## BRIEF
Quote the line containing "fs[2].material_index = 1;" and all lines that follow it in the listing below, exactly as written.

## Start DATA EXTRACT

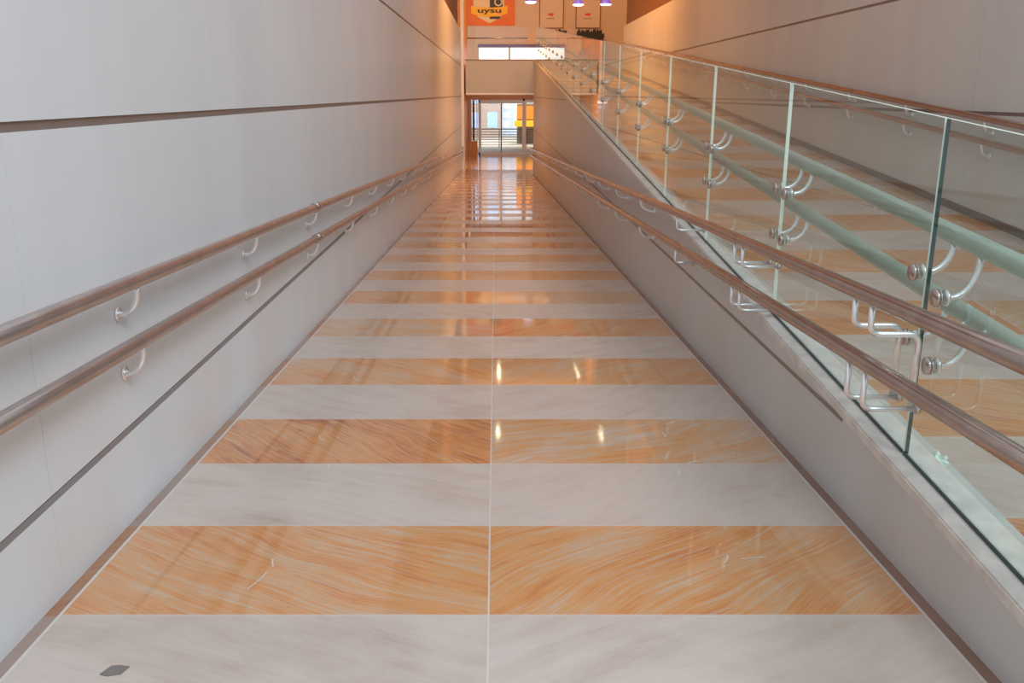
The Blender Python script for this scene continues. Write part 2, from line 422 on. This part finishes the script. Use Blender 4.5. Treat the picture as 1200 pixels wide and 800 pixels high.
# beyond the doors
bm = bmesh.new(); box(bm, -9, 12, YD+.15, 75, ZLO-.2, ZLO-.02); struct('ground_outside', bm, M['concrete'])
YR = 54.0
r = empty('metal_railing', (0, YR, ZLO-.02), 'dark metal railing with horizontal bars outside the glass entrance doors', 'railing')
bm = bmesh.new()
for k in range(6): tube(bm, [(-3, YR, ZLO+.15+k*.14), (5, YR, ZLO+.15+k*.14)], .018, 8)
newobj('bars', bm, M['black_metal'], r, True)
bm = bmesh.new(); tube(bm, [(-3, YR, ZLO+1.02), (5, YR, ZLO+1.02)], .03, 10); newobj('top_rail', bm, M['black_metal'], r, True)
for k in range(6):
    bm = bmesh.new(); box(bm, -3+1.6*k-.02, -3+1.6*k+.02, YR-.02, YR+.02, ZLO-.02, ZLO+1.02); newobj('post', bm, M['black_metal'], r)
def facade(name, label, x0, x1, y, z1, m, wm, nx, nz):
    t = empty(name, ((x0+x1)/2, y, ZLO-.02), label, 'building')
    bm = bmesh.new(); box(bm, x0, x1, y, y+1, ZLO-.02, z1); newobj('wall', bm, m, t)
    for i in range(nx):
        for j in range(nz):
            a = x0+(i+.2)*(x1-x0)/nx; b = x0+(i+.8)*(x1-x0)/nx
            c = ZLO+.5+(j+.1)*(z1-ZLO-.5)/nz; e = ZLO+.5+(j+.75)*(z1-ZLO-.5)/nz
            bm = bmesh.new(); box(bm, a, b, y-.03, y+.01, c, e); newobj('facade_window', bm, wm, t)
M['facwin'] = plain('sky_window', srgb(150, 175, 205), .1, noise=.1)
facade('street_building', 'grey brick building with blue windows beyond the left sliding door', -3.2, .35, 66, EYE+2.5, plain('grey_brick', srgb(150, 128, 116), .7, noise=.15), M['facwin'], 3, 3)
facade('street_building', 'pale blue-white building seen through the right sliding door', .4, 2.0, 70, EYE+.2, M['facade'], M['white'], 2, 4)
b_ = empty('shop_kiosk', (3.2, 58, ZLO-.02), 'orange shop front with a yellow band right of the entrance doors', 'shop')
bm = bmesh.new(); box(bm, 1.35, 5.5, 58, 60, ZLO-.02, EYE-.6); newobj('wall', bm, plain('shop_brown', srgb(120, 92, 60), .6), b_)
bm = bmesh.new(); box(bm, 1.33, 5.5, 57.9, 58.02, EYE-1.5, EYE-.75); newobj('sign_panel', bm, plain('shop_orange', srgb(236, 120, 30), .5, noise=.04, emit=srgb(236, 110, 20), es=.35), b_)
bm = bmesh.new(); box(bm, 1.15, 5.5, 57.6, 58.0, EYE-1.95, EYE-1.6); newobj('counter_band', bm, plain('shop_yellow', srgb(246, 186, 40), .5, noise=.04, emit=srgb(246, 170, 30), es=.35), b_)
bm = bmesh.new(); box(bm, -1.22, -1.12, 49.0, 49.6, ZLO-.02, EYE+.2); tag(newobj('entrance_pillar', bm, plain('dark_red_paint', srgb(80, 40, 32), .5)), 'dark red pillar outside behind the narrow left side window', 'pillar')

# ------------------------------------------------------------------ banner, boards, lamps, plants
YN = YB-.05
t = empty('hanging_banner', (kx(575, YB), YN, kz(30, YB)), 'orange banner with a shield emblem and yellow ribbon on the upper back wall', 'banner')
bm = bmesh.new(); box(bm, kx(541, YB), kx(603, YB), YN-.03, YN+.04, kz(30, YB), 7.9); newobj('cloth', bm, M['orange'], t)
bxz = lambda pts: [(kx(a, YB), kz(b, YB)) for a, b in pts]
bm = bmesh.new(); poly_xz(bm, bxz([(556, -22), (590, -22), (591, 8), (588, 20), (573.5, 27.5), (560, 20), (555, 8)]), YN-.045, YN-.031); newobj('shield', bm, M['cream'], t)
bm = bmesh.new()
poly_xz(bm, bxz([(574, -20), (589, -20), (589, 9), (574, 9)]), YN-.055, YN-.046)
newobj('shield_dark_half', bm, M['ink'], t)
bm = bmesh.new(); poly_xz(bm, bxz([(573.5, 19.5), (588, 19.5), (584, 22.5), (574, 22.5)]), YN-.055, YN-.046); newobj('shield_dark_tip', bm, M['ink'], t)
bm = bmesh.new(); cx, cz = kx(584, YB), kz(2.5, YB); n = 28
ro, ri = .22, .15
A = [bm.verts.new((cx+ro*math.cos(2*math.pi*i/n), YN-.062, cz+ro*math.sin(2*math.pi*i/n))) for i in range(n)]
B = [bm.verts.new((cx+ri*math.cos(2*math.pi*i/n), YN-.062, cz+ri*math.sin(2*math.pi*i/n))) for i in range(n)]
for i in range(n): bm.faces.new((A[i], A[(i+1) % n], B[(i+1) % n], B[i]))
newobj('ring_emblem', bm, M['cream'], t)
bm = bmesh.new()
up = [(552, 7), (560, 8.5), (573, 9.3), (586, 8.5), (595, 6.6)]; lo = [(594.5, 16.2), (586, 18.6), (573, 20), (560, 18.6), (552.3, 16)]
poly_xz(bm, bxz(up+lo), YN-.085, YN-.066); newobj('ribbon', bm, M['yellow'], t)
def text(s, name, px0, px1, py0, py1, yy, m, parent, flat=0):
    cu = bpy.data.curves.new(name, 'FONT'); cu.body = s; cu.extrude = .004; cu.size = 1; cu.offset = .025
    o = bpy.data.objects.new(name, cu); COL.objects.link(o)
    bpy.context.view_layer.update()
    dg = bpy.context.evaluated_depsgraph_get(); me = bpy.data.meshes.new_from_object(o.evaluated_get(dg))
    bpy.data.objects.remove(o); bpy.data.curves.remove(cu)
    xs = [v.co.x for v in me.vertices]; ys = [v.co.y for v in me.vertices]
    x0, x1, z0, z1 = kx(px0, YB), kx(px1, YB), kz(py1, YB), kz(py0, YB)
    for v in me.vertices:
        a = (v.co.x-min(xs))/(max(xs)-min(xs)); c = (v.co.y-min(ys))/(max(ys)-min(ys))
        v.co = (x0+a*(x1-x0), yy-v.co.z, z0+c*(z1-z0))
    me.materials.append(m)
    o = bpy.data.objects.new(name, me); COL.objects.link(o); o.parent = parent; o.matrix_parent_inverse = world_inv(parent)
    return o
text('uysu', 'lettering', 560.0, 587.2, 11.2, 17.2, YN-.09, M['ink'], t)
for i, (a, b, lab) in enumerate(((631.5, 660, 'left of two pale framed wall boards with a small red animal mark'),
                                 (674, 703, 'right of two pale framed wall boards, above the dark plants'))):
    t = empty('wall_board', (kx((a+b)/2, YB), YN, kz(33.5, YB)), lab, 'board', 'framed boards on the upper back wall')
    bm = bmesh.new(); framebox(bm, kx(a, YB), kx(b, YB), kz(33.5, YB), 7.2, YN-.05, YN+.04, .045); newobj('frame', bm, M['frame_brown'], t)
    bm = bmesh.new(); box(bm, kx(a, YB)+.045, kx(b, YB)-.045, YN-.02, YN+.04, kz(33.5, YB)+.045, 7.155); newobj('panel', bm, M['board'], t)
    c = (a+b)/2-1+(.5 if i else 0)
    bm = bmesh.new()
    pts = [(c-4, 17.0), (c-2.5, 16), (c+1, 15.6), (c+3.8, 15.8), (c+3.6, 17.2), (c+2, 17.4), (c+2.6, 18.9), (c+1.4, 19.6), (c-.2, 18.0), (c-2.4, 18.0)]
    poly_xz(bm, bxz(pts), YN-.035, YN-.021); newobj('red_mark', bm, M['red'], t)
    bm = bmesh.new()
    for k in range(6): box(bm, kx(c-4.5+k*1.5, YB), kx(c-4.5+k*1.5+1.0, YB), YN-.03, YN-.021, kz(22.3, YB), kz(21.2, YB))
    newobj('caption_marks', bm, M['frame_brown'], t)
YL = 44.0
for px, py, lab in ((621.8, 2.2, 'violet pendant lamp hanging left of the two framed boards'),
                    (677.3, 5.2, 'violet pendant lamp hanging left in front of the right framed board'),
                    (709.5, 4.8, 'violet pendant lamp hanging rightmost on the upper floor')):
    x = (px-581)/1063*(YL*.9647-.9); z = kz(py, YL)
    t = empty('pendant_lamp', (x, YL, z), lab, 'lamp', 'pendant lamps over the upper floor')
    bm = bmesh.new(); disc(bm, (x, YL, z), (0, 0, 1), [(0, .25), (.03, .255), (.10, .20), (.17, .16), (.30, .12), (.34, .03)]); newobj('shade', bm, M['violet'], t, True)
    bm = bmesh.new(); disc(bm, (x, YL, z-.05), (0, 0, 1), [(0, .20), (.03, .245), (.049, .245)]); newobj('bulb_lens', bm, M['lamp'], t, True)
    bm = bmesh.new(); tube(bm, [(x, YL, z+.33), (x, YL, 8)], .012, 8); newobj('cord', bm, M['ink'], t)
def plant(px0, px1, py, pyb, lab, n):
    x0, x1 = kx(px0, YB), kx(px1, YB); yb = YB-1.2
    zt, z0 = kz(py, YB), kz(pyb, YB)
    t = empty('leafy_plant', ((x0+x1)/2, yb, ZU), lab, 'plant', 'dark plants in front of the back wall')
    bm = bmesh.new(); box(bm, x0, x1, yb-.2, yb+.2, ZU, z0); newobj('planter', bm, M['orange_wood'], t)
    bm = bmesh.new()
    for k in range(n):
        x = x0+(x1-x0)*random.random(); h = (zt-z0)*(.6+.4*random.random()); w = .10
        dx = random.uniform(-.12, .12); y = yb+random.uniform(-.15, .15)
        p = [(x-w*.3, y, z0-.05), (x-w+dx*.5, y, z0+h*.5), (x+dx, y, z0+h), (x+w+dx*.5, y+.02, z0+h*.5), (x+w*.3, y, z0-.05)]
        bm.faces.new([bm.verts.new(q) for q in p])
    newobj('foliage', bm, M['plant'], t)
plant(675, 703, 34, 49, 'broad dark leafy plant below the right framed board', 44)
plant(648, 660, 35, 42, 'small dark plant below the left framed board', 10)
bm = bmesh.new()
poly_xz(bm, [(kx(a, 49)*.98, kz(b, 49)) for a, b in ((640, 34), (648, 36), (705, 49), (698, 51), (684, 58), (672, 70), (640, 70))], 48.7, 48.9)
box(bm, kx(640, 49), kx(684, 49), 48.7, 48.9, ZU, kz(68, 49))
tag(newobj('stair_balustrade', bm, plain('stair_orange', srgb(226, 150, 100), .5, noise=.05)), 'orange sloping balustrade wall on the upper floor in front of the plants', 'balustrade')

# upper floor glass guard
YG = YE+.12
gt = EYE+(kz(31, YG)-EYE)
g = empty('glass_guard', (0, YG, ZU), 'clear glass guard along the edge of the upper floor', 'balustrade')
for a, b in ((-1.2, .02), (.04, 1.26)):
    bm = bmesh.new(); box(bm, a, b, YG-.006, YG+.006, ZU, gt); newobj('pane', bm, M['glass_clear'], g)
hr = empty('handrail', (0, YG+.12, ZU), 'grey handrail fixed behind the upper floor glass guard', 'handrail')
zr = kz(44.5, YG)
bm = bmesh.new(); tube(bm, fillet([(-1.15, YG+.12, zr), (1.26, YG+.12, zr)], .01), .028, 12); newobj('tube', bm, M['rail'], hr, True)
for x in (-1.0, .02, .85, 1.15):
    bm = bmesh.new(); tube(bm, fillet([(x, YG-.012, zr-.12), (x, YG+.12, zr-.12), (x, YG+.12, zr-.02)], .06), .010, 8)
    disc(bm, (x, YG-.035, zr-.12), (0, 1, 0), [(0, .028), (.02, .028)]); newobj('bracket', bm, M['steel'], hr, True)

# ------------------------------------------------------------------ glass balustrade on the parapet
J0, JP = 2.930, 1.585
GT = 1.128                 # glass height above the coping
def ordn(i): return ['first', 'second', 'third', 'fourth', 'fifth', 'sixth', 'seventh', 'eighth', 'ninth', 'tenth', 'eleventh', 'twelfth', 'thirteenth',
     'fourteenth', 'fifteenth', 'sixteenth', 'seventeenth', 'eighteenth', 'nineteenth', 'twentieth'][i]
for k in range(20):
    a = J0+JP*(k-1)+.006; b = J0+JP*k-.006
    if k == 19: b = YP
    if a >= YP: break
    lab = {0: 'nearest clear glass balustrade pane, cut off by the right edge of the photo'}.get(k, '%s glass balustrade pane on the parapet counted from the near end' % ordn(k))
    t = empty('balustrade_pane', (XG, (a+b)/2, cap((a+b)/2)), lab, 'glass pane', 'glass panes along the parapet')
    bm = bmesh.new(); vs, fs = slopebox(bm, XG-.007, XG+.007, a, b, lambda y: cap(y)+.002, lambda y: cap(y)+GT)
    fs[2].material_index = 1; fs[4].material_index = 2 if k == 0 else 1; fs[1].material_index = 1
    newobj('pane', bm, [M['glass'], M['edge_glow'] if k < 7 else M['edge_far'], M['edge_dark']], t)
    bm = bmesh.new(); slopebox(bm, XG-.013, XG-.0085, a, b, lambda y: cap(y), lambda y: cap(y)+.012)
    newobj('base_seal', bm, M['seal'], t)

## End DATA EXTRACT

## REPLY
    fs[2].material_index = 1; fs[4].material_index = 2 if k == 0 else 1; fs[1].material_index = 1
    newobj('pane', bm, [M['glass'], M['edge_glow'] if k < 7 else M['edge_far'], M['edge_dark']], t)
    bm = bmesh.new(); slopebox(bm, XG-.013, XG-.0085, a, b, lambda y: cap(y), lambda y: cap(y)+.012)
    newobj('base_seal', bm, M['seal'], t)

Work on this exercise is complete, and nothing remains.